Handelt es sich um Bilder, die mit einer Kamera gemacht werden, ist heute schon gar nichts mehr zu beweisen. Absolut alles kann dort manipuliert sein. Auch die NASA mit all ihren beeindruckenden technischen Möglichkeiten, ist da in einem Dauer-Dilemma, wenn sie sich selbst etwas beweisen will. Strahlungen jeglicher Art, problematische Aufnahmetechniken auf dem allerneuesten Stand, optische Täuschungseffekte, die keiner will und die aber scheinbar unvermeidbar sind, sind an der Tagesordnung. Das heißt aber nichts anderes: Man kann letztlich nichts sagen, selbst dann nicht, wenn man scheinbare Beweise in der Hand hat, die der eine akzeptiert, der andere verwirft.

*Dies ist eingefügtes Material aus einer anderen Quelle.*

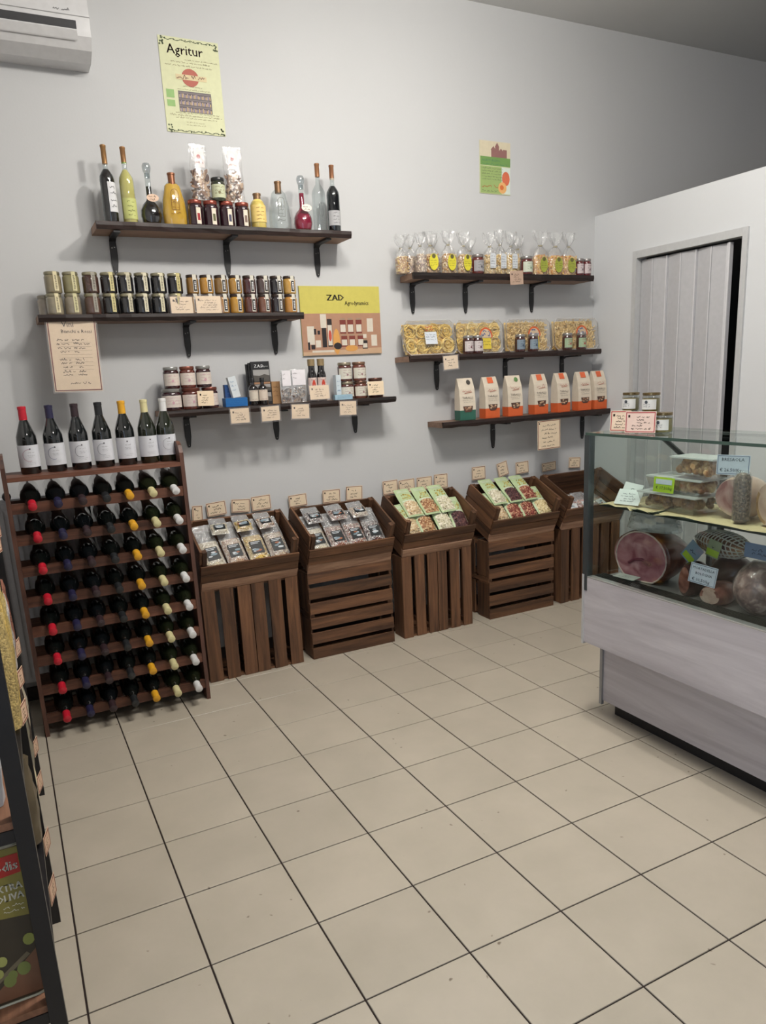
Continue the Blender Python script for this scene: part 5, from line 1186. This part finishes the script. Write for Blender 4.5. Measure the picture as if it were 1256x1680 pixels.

Die Welt der Täuschungen ist erst am Anfang. Im Netz lernen wir gerade besonders gut, wie sehr wir auf allen Ebenen manipulierbar sind. Das betrifft die Sinne wie auch das Denken und Fühlen. Ich frage mich ernsthaft: Haben die Menschen jemals seit ihrer Entstehungsgeschichte weniger von sich selbst gewusst als heute? Denn je komplexer unser Wissen über uns wird, umso tiefer erfahren wir auch, wie unglaublich schnell wir uns an allem irren können, zu Fehlschlüssen kommen und die Welt schon immer ganz anders war als wir sie bisher interpretierten. Und das alles nur, weil unsere Sinne und unser Denken und Fühlen so schrecklich unzuverlässig sind. Aber das ist kein Wunder, wenn man bedenkt, wie ungeheuer groß noch der Anteil der noch nicht genutzten Hirnareale im Menschen ist.